Remote Cabin with Radio Antenna

Yet the very first classical music I ever heard was played by a concert pianist on a grand piano in a large log home three miles from our little town. That home, owned by a cowboy from Utah and his Calgary-born wife, had no electricity –but pianos don’t need any. Since roads into our valley were well nigh non-existent, both the piano and the musician playing it had come by train. (The piano was staying.) From our seats near it we gazed out a large bay window, over a meadow stream with beaver dams, to the sunset glowing on the peaks of the Premier Range. The clear notes seemed as majestic and timeless as the mountains.

Years later, a new bride in an even smaller town, I was asked by a young Shuswap neighbour if I liked music. Could he bring over some of his favourite records? Of course. That afternoon we reveled in Edvard Greig as the lilting melodies of Peer Gynt floated across sagebrush and prickly pear.

It’s wise to be wary of uninformed assumptions. The belief that people who do physical work are strangers to artistic feelings would have annoyed my great-grandfather, a professor of music from St. Petersburg, who ended his life as a farmer in Manitoba.

To First Nations people art is an integral part of everyday life. So it was with emigrants from other lands to whom music and literature were important whether they lived in a busy city or on a country homestead.

A friend of mine grew up in New York, where he’d play truant from school to go hear the Metropolitan Opera. Now, I won’t lie to you, I envy him. Hearing a great performance live is an unparalleled experience. There’s a certain energy, a critical mass, when people gather in large numbers for a play or concert. But, we made do with what we had. And, we, too, had the Met.

Early settlers couldn’t visit concert halls but radio brought the music to them. In lamp-lit prairie farmhouses or isolated woodland cabins families listened as the Firestone Hour broadcast symphonies across vast distances. The Texaco-sponsored Metropolitan Opera, (the longest running sponsorship in the history of radio), brought North America’s finest singers and musicians to music lovers in remote homes.

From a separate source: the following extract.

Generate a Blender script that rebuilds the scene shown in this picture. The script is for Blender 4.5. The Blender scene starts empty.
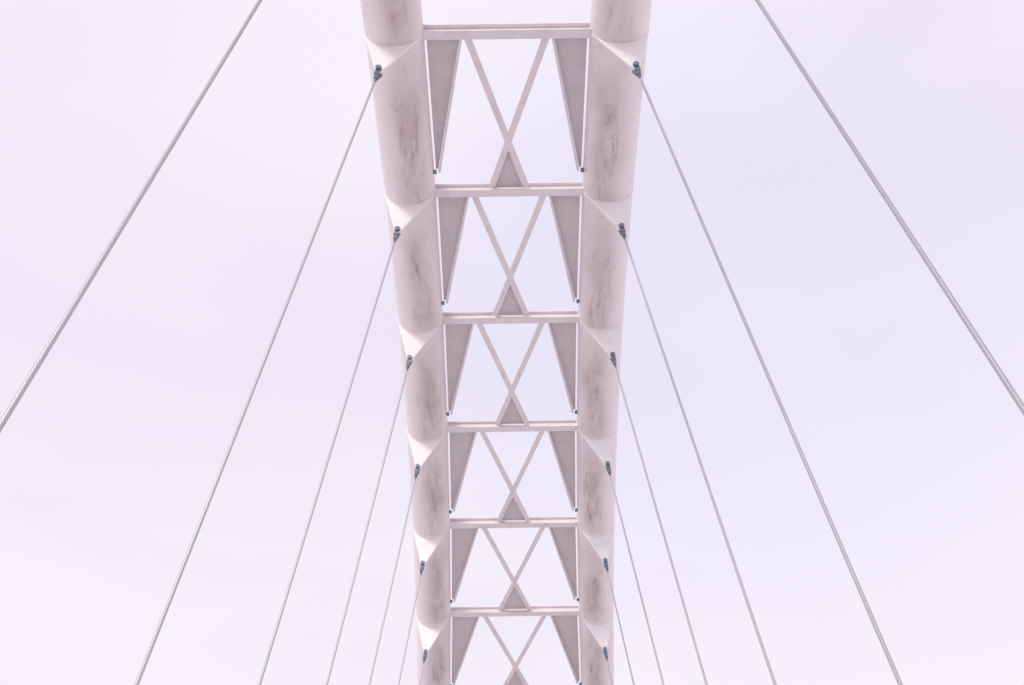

For lighter fare, who could forget "Hawaii Calls", a program which instilled fascination with the tropical island in an entire generation? As traditional Western content nothing beat "The Prairie Schooner". Sponsored by the Rawhides and Fur Department of the Hudson’s Bay Company, the Schooner featured music of the early west. Every Saturday waltzes, polkas and lilting cowboy songs wafted across the country.

Wandering among old, abandoned homesteads, I’ve been impressed by the high wooden antennas attached to most of them. Those pioneers may have lacked some comforts but they were determined to have their radios. And, no wonder.

Those radios offered plays, mysteries, comedies, hockey games, connection to the larger world many settlers knew well. Down the decades rural areas have represented both opportunity and refuge; a chance to own land and prosper, or freedom from restrictive society. You never know who you might meet in the country. In every era many homesteaders were traveled, educated people.

Let’s not forget the important contribution of country school-teachers. A new teacher was a beacon to every unmarried farm lad. Courted by an assortment of scrubbed, combed, hopeful, young fellows, the teacher was soon lured into marriage. She learned farming or ranching ways, and the family into which she married benefited by her education. Hard on rural school boards, but good for the communities.

Settlers valued a good education and many brought their libraries with them. I’ve been in homes in isolated valleys where the depth and scope of the personal library put some municipal collections to shame. On my own book-shelf is a translation of "The Meditations of Marcus Aurelius", a gift to my mother from a newcomer whom she’d befriended. In early days mail came by train. Newspapers from Vancouver and Edmonton were only a day old when we received them. Provincial libraries had a province wide lending program. Subscribers could borrow six books at a time, on a variety of topics including all the great classics. There was no cost; in fact the library in Victoria included free postage for their return. Our family doted on that library.

Rural residents, long before T.V., were quite familiar with the doings of their fellows and their conversations reflected it. I wonder if an equal number of city dwellers, chosen at random, would be as informed about literature, politics and art as the people of my childhood little town?

Surely the ability to make music should count as culture. Almost every small town had its homegrown band. The players might have been amateurs, but their performances on fiddle, banjo, piano, accordion or saxophone, kept dancers twirling till dawn.

Those small bands have almost disappeared now. However, other traditions continue. On the spot where I heard that grand piano, a violin recital is held twice a year. "Violins in the Valley" it’s called and it’s well attended. A PhD in music sings with the local choral group in my old home town.

Today I live near a city with a professional theatre company and a symphony. When I glance around the audience I note members of local ranching families who, for generations, have been combining country life with cultural appreciation. The best of both worlds, we think.